Penyakit yang menyerang baginda nabi itu sudah hal lumrah yang terjadi pada nabi karena beliau juga manusia tidak sampai mencacatkan kebenaran beliau, itu hanya penghalang bagi beliau berupa kelemahan fisik sebagaimana manusia yang tertera dalam kitab al-Insân Bainas-Sihr wal-Ain wal-Jan karangan Imam Zuhairi.
Ulama lain berpendapat (qila) bahwa hadis tersebut hanya sebatas halangan biasa yang tidak melemahkan kesehatan beliau.
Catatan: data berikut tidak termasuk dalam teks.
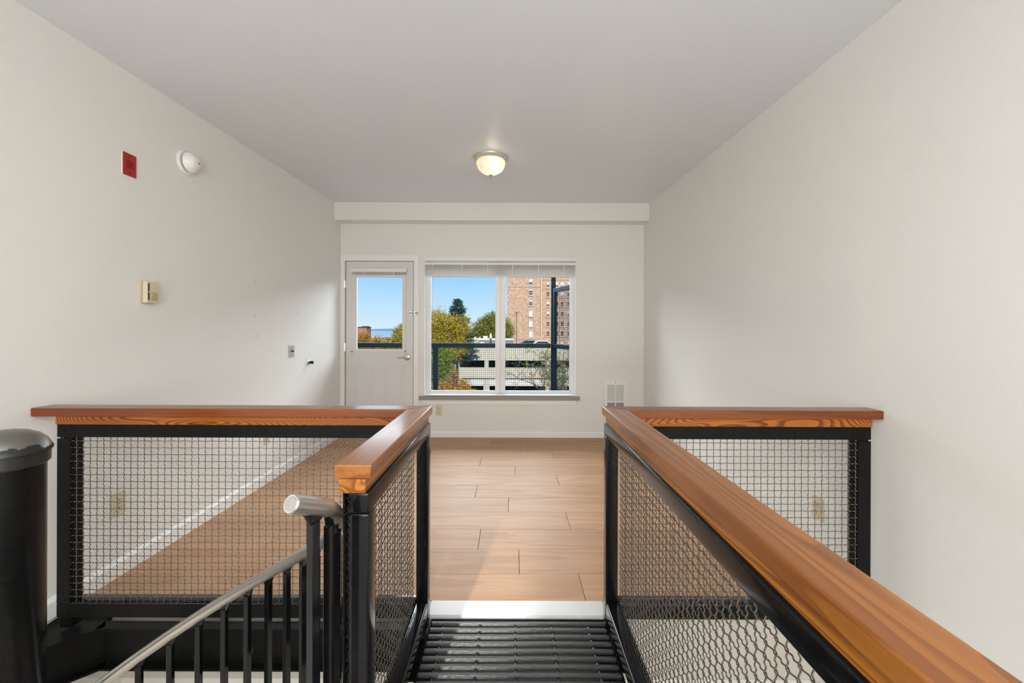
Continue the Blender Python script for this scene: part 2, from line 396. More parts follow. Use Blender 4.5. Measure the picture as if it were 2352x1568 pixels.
def blind(name, px0, px1, ytop, yrail, ystack, ybot, Yf, dpt, nsl, label, cords, wand=None):
    x0, zt = P(px0, ytop, Yf); x1, zr = P(px1, yrail, Yf); _, zs = P(px0, ystack, Yf); _, zb = P(px0, ybot, Yf)
    t = thing(name, ((x0 + x1) / 2, Yf + dpt / 2, zt), label, 'blind')
    MB().box(x0, x1, Yf, Yf + dpt, zr, zt).build('headrail', M_white, t, bevel=.002)
    m_ = MB(); n = nsl
    for i in range(n):
        z = zr - (zr - zs) * (i + .5) / n
        h_ = (zr - zs) / n * .36
        j = random.uniform(-.001, .001)
        m_.prism([(Yf + .003 + j, z - h_), (Yf + dpt / 2 + j, z), (Yf + dpt - .003 + j, z - h_), (Yf + dpt - .003 + j, z + h_ * .2), (Yf + dpt / 2 + j, z + h_), (Yf + .003 + j, z + h_ * .2)], x0 + .006, x1 - .006, 'x')
    o = m_.build('slat', M_slat, t); o['kind'] = 'stuff'
    MB().box(x0 + .006, x1 - .006, Yf, Yf + dpt - .002, zb, zs - .0008).build('bottom_rail', M_white, t, bevel=.002)
    for cx in cords:
        x, _ = P(cx, 620, Yf)
        MB().box(x - .0035, x + .0035, Yf - .0015, Yf - .0005, zb + .002, zr).build('ladder_tape', M_white, t)
    if wand:
        x, z0 = P(wand[0], wand[1], Yf)
        MB().tube([(x, Yf - .008, zt - .01), (x, Yf - .008, z0)], .0028, 8).build('tilt_wand', M_white, t)
    return t
random.seed(5)
blind('window_blind', 806, 933, 616, 624.5, 631.5, 634.5, ly0 - .044, .028, 5, 'narrow white mini blind raised to the top of the balcony door pane', (837, 905))

# ------------------------------------------------------------------ window
wn = thing('window_1', ((WX0 + WX1) / 2, YB + .08, WZ0), 'white two-pane sliding window in the far wall', None, kind='structure')
YW = YB + .075
fx0, fx1, fz0, fz1 = WX0 + .018, WX1 - .018, WZ0 + .012, WZ1 - .01
def RW(a, b, c, d): return R(a, b, c, d, YW)
l0, l1, p0, p1 = RW(988, 634, 1138.3, 899.5); r0, r1, _, _ = RW(1160, 634, 1310, 899.5)
mb = MB(); rects_wall(mb, WX0, WX1, WZ0, WZ1, YW, YW + .06, [(l0, l1, p0, WZ1 - .06), (r0, r1, p0, WZ1 - .06)])
mb.build('window_frame', M_vinyl, wn)
mb = MB().box(l1 - .004, l1 + .052, YW - .010, YW, p0 - .02, WZ1 - .01).box(l1 + .056, r0 + .004, YW - .005, YW, p0 - .02, WZ1 - .01)
mb.build('meeting_stile', M_vinyl, wn, bevel=.0015)
mb = MB()
for (a, b) in ((l0, l1), (r0, r1)):
    s = .010
    mb.box(a, a + s * .6, YW + .012, YW + .05, p0, WZ1 - .06).box(b - s * .6, b, YW + .012, YW + .05, p0, WZ1 - .06).box(a, b, YW + .012, YW + .05, p0 - .001, p0 + s)
mb.build('glazing_bead', M_vinyl, wn)
for (a, b) in ((l0, l1), (r0, r1)):
    MB().box(a, b, YW + .028, YW + .034, p0, WZ1 - .06).build('window_pane', M_glass, wn)
# plaster reveal lining
mb = MB(); mb.box(WX0, WX0 + .006, YB - .002, YW, WZ0, WZ1).box(WX1 - .006, WX1, YB - .002, YW, WZ0, WZ1).box(WX0 + .006, WX1 - .006, YB - .002, YW, WZ1 - .006, WZ1)
mb.build('window_reveal', M_trim, wn)
# top and side casing, sill, apron
ax0, az1 = bx(975, 590.5); ax1, _ = bx(1322, 590.5)
MB().box(ax0, ax1, YB - .012, YB, WZ1, az1).build('head_casing', M_trim, wn, bevel=.002)
s0, sz1 = bx(963.5, 909); s1, sz0 = bx(1331, 918.6)
MB().box(s0, s1, YB - .032, YB + .004, sz0, sz1).box(WX0 + .006, WX1 - .006, YB + .004, YW, WZ0 - .02, WZ0 + .003).build('window_sill', M_sill, wn)
MB().box(WX0 + .006, WX1 - .006, YB - .03, YW, WZ0 + .003, WZ0 + .007).build('sill_cover', M_white, wn)
a0, aa1 = bx(971, 918.6); a1, aa0 = bx(1323, 929)
MB().box(a0, a1, YB - .012, YB, aa0, sz0).build('apron', M_trim, wn, bevel=.002)
blind('window_blind', 974.5, 1322.5, 602.5, 609, 631.5, 634.5, YB - .03, .055, 12, 'wide white mini blind raised to the top of the two-pane window', (1062, 1120, 1178, 1237, 1296), (995, 707))

# ------------------------------------------------------------------ wall fittings
def left_y(px, X=XL): return -X * F / (1174 - px)
def outlet(loc, facing, label, group=None, duplex=True, m1=M_beige):
    """facing: outward normal as angle about z. local x=out, y=across, z=up"""
    t = thing('wall_outlet', loc, label, 'outlet', group)
    t.rotation_euler = (0, 0, facing)
    def part(mb, name, m, bev=0, par=None):
        o = mb.build(name, m, None, bevel=bev); o.parent = par or t; return o
    p = part(MB().box(0, .006, -.035, .035, -.057, .057), 'cover_plate', m1, .0025)
    for s in (-1, 1):
        rc = part(MB().lathe([(.0165, 0), (.0165, .0085), (.0155, .0095), (.001, .0095)], (0, 0, s * .0195), 'x', 20), 'receptacle', m1)
        part(MB().box(.0093, .0100, -.0075, -.0050, s * .0195 - .001, s * .0195 + .008).box(.0093, .0100, .0050, .0075, s * .0195 - .001, s * .0195 + .007)
             .lathe([(.0028, .0092), (.0028, .0100)], (0, 0, s * .0195 - .008), 'x', 10), 'socket_slot', M_dark, 0, rc)
    part(MB().lathe([(.003, .0055), (.003, .0072), (.001, .0075)], (0, 0, 0), 'x', 10), 'screw', M_chrome)
    return t
Y = left_y(273); _, z = P(273, 1156, Y); outlet((XL, Y, z), 0, 'almond duplex outlet low on the left wall seen through the nearer mesh')
Y = left_y(613); _, z = P(613, 1003, Y); outlet((XL, Y, z), 0, 'small almond outlet far along the left wall, just below the left railing top bar')
x, z = bx(1008, 942); outlet((x, YB, z), -PI / 2, 'almond outlet on the far wall under the window sill')
Y = 1.53 * F / (1881 - 1174); _, z = P(1881, 1166, Y); outlet((XR, Y, z), PI, 'almond outlet on the right wall seen through the right short mesh panel')

# thermostat
ya, yb = left_y(322), left_y(322) + .072; _, zt = P(340, 646, ya + .03); zb = zt - .118
t = thing('thermostat', (XL, (ya + yb) / 2, (zt + zb) / 2), 'almond wall thermostat with a round dial on the left wall', 'thermostat')
MB().prism([(ya, zb), (yb, zb), (yb, zt), (ya, zt)], XL, XL + .008, 'x').build('back_plate', M_beiged, t)
mb = MB(); mb.box(XL + .008, XL + .034, ya + .001, yb - .001, zb + .001, zt - .001); mb.build('housing', M_beige, t, bevel=.004)
MB().lathe([(.022, 0), (.022, .006), (.018, .010), (.001, .011)], (XL + .034, yb - .032, zb + .037), 'x', 32).build('dial', mat('brass_dial', (.50, .38, .17), .3, metal=.3), t, smooth='auto')
MB().box(XL + .0335, XL + .0350, ya + .008, ya + .015, zt - .055, zt - .012).build('vent_slot', M_dark, t)
MB().box(XL + .0335, XL + .0350, ya + .008, ya + .015, zb + .016, zb + .058).build('vent_slot', M_dark, t)
# red alarm plate
ya, yb = left_y(279), left_y(309); ym = (ya + yb) / 2; _, zc = P(294, 379, ym)
t = thing('alarm_plate', (XL, ym, zc), 'red fire alarm cover plate high on the left wall', 'alarm plate')
MB().box(XL, XL + .003, ya - .002, yb + .002, zc - .060, zc + .060).build('backing', M_white, t)
MB().box(XL + .003, XL + .007, ya, yb, zc - .057, zc + .057).build('cover_plate', M_red, t, bevel=.001)
g_ = MB()
for i in range(7): g_.box(XL + .0068, XL + .0082, ym - .017 + .0052 * i, ym - .0145 + .0052 * i, zc - .020, zc + .020)
g_.build('grille', M_redd, t)
MB().lathe([(.005, .0068), (.005, .0085), (.001, .009)], (XL, ym, zc), 'x', 14).build('indicator', M_redd, t)
for s in (-1, 1): MB().lathe([(.0035, .0065), (.0035, .0082), (.001, .009)], (XL, ym, zc + s * .042), 'x', 12).build('screw', M_dark, t)
# smoke detector
yc = left_y(427); _, zc = P(427, 374, yc)
t = thing('smoke_detector', (XL, yc, zc), 'round white smoke detector high on the left wall', 'detector')
MB().lathe([(.073, 0), (.073, .010), (.068, .014), (.02, .014)], (XL, yc, zc), 'x', 40).build('base', M_white, t, smooth='auto')
MB().lathe([(.056, .014), (.056, .020), (.052, .023), (.05, .023)], (XL, yc, zc), 'x', 40).build('vent_gap', mat('vent_grey', (.25, .24, .22), .6), t)
MB().lathe([(.060, .023), (.058, .034), (.048, .052), (.034, .064), (.028, .068), (.024, .069), (.001, .069)], (XL, yc, zc), 'x', 40).build('cover', M_white, t, smooth='auto')
m_ = MB().lathe([(.020, .069), (.018, .071), (.001, .071)], (XL, yc, zc), 'x', 24); m_.build('test_button', M_white, t, smooth='auto')
MB().box(XL + .071, XL + .0722, yc + .004, yc + .013, zc - .006, zc + .004).build('sensor_grille', mat('vent_grey_dark', (.2, .2, .19), .6), t)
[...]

Begitu juga lisan dan anggota tubuh yang lain, tidak mencacatkan jati diri beliau, apalagi sampai mengenai batin atau hatinya. Hal itu mustahil terjadi. Kejadian ini sifatnya yaitu sakit atau sihirnya adalah termasuk perkara dunia tidak menyinggung pada perkara agama yakni dalam menyampaikan risalahnya sebagaiaman perkataan Syaikh Abu Umar Muhammad bin Abdul Malik dalam kitab Mausûatu-Raddil-‘Ulamâ ‘alal-Malâhidati wal-Juhalâ’ dijelaskan bahwa penjagaan ini dari sisi penjagaan terhadap risalah sebagaimana firman Allah :
( يَا أَيُّهَا الرَّسُولُ بَلِّغْ مَا أُنْزِلَ إِلَيْكَ مِنْ رَبِّكَ وَإِنْ لَمْ تَفْعَلْ فَمَا بَلَّغْتَ رِسَالَتَهُ وَاللَّهُ يَعْصِمُكَ مِنَ النَّاسِ إِنَّ اللَّهَ لا يَهْدِي الْقَوْمَ الْكَافِرِينَ )
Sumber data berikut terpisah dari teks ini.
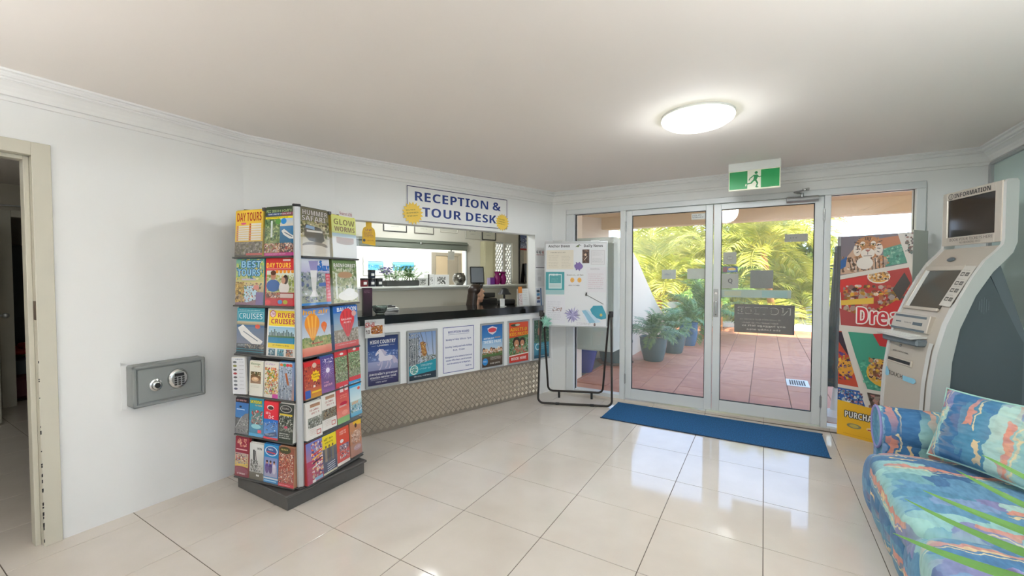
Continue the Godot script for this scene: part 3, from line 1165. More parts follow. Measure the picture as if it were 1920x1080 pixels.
	for i in 2600:
		var d := Vector3(rr.randfn(), rr.randfn(), rr.randfn()).normalized()
		var p := d * rr.randf_range(0.72, 1.0) * Vector3(1, 1.05, 0.8) * (0.92 + 0.12 * sin(d.x * 7) * cos(d.y * 6))
		var a := Vector3(rr.randfn(), rr.randfn(), rr.randfn()).normalized()
		var b := a.cross(d).normalized() * 0.035
		a = a * rr.randf_range(0.07, 0.12)
		sh.col = Color.html("6f8a32").lerp(Color.html("b4bb58"), rr.randf()).srgb_to_linear()
		sh.tri(p - a, p + b, p - b, d, d, d)
		sh.tri(p + a, p + b, p - b, d, d, d)
	var shm := sh.done()
	var k := 0
	for e in [[-5.0, 1.5], [-3.4, 1.75], [-1.8, 1.6], [-0.3, 1.8], [1.0, 1.45]]:
		var o := thing("shrub", ["bushy sunlit shrub far behind the cream wall", "large yellow-green shrub behind the palms by the cream wall", "rounded shrub behind the palms over the potted ferns", "large shrub behind the palms at the middle of the doors", "rounded shrub behind the palm with the leaning trunk"][k], "shrub", at(e[0], 0.3, -17.6 - 0.3 * (k % 2)), "hedge of shrubs behind the palms")
		var f := put(o, "foliage", shm, lf, Transform3D(Basis.IDENTITY.scaled(Vector3.ONE * e[1]), Vector3(0, e[1] * 0.95, 0)))
		f.set_meta("kind", "stuff")
		var st := MB.new()
		st.cyl(Vector3(0, -0.2, 0), Vector3(0, e[1], 0), 0.05, 8)
		put(o, "stem", st, bark)
		k += 1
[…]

“Hai Rasul, sampaikanlah apa yang di turunkan kepadamu dari Tuhanmu. Dan jika tidak kamu kerjakan (apa yang diperintahkan itu, berarti) kamu tidak menyampaikan amanat-Nya. Allah memelihara kamu dari (gangguan) manusia. Sesungguhnya Allah tidak memberi petunjuk kepada orang-orang yang kafir”. (QS. al Maidah: 67)
Walhasil, sihir yang berpengaruh pada jiwa beliau secara zahir batin tidak mencacatkan kemaksuman yang terjamin oleh Allah. Akibatnya jika tidak maksum risalah yang dibawa olehnya masih diragukan. Beliau terkena demikian karena beliau juga manusia.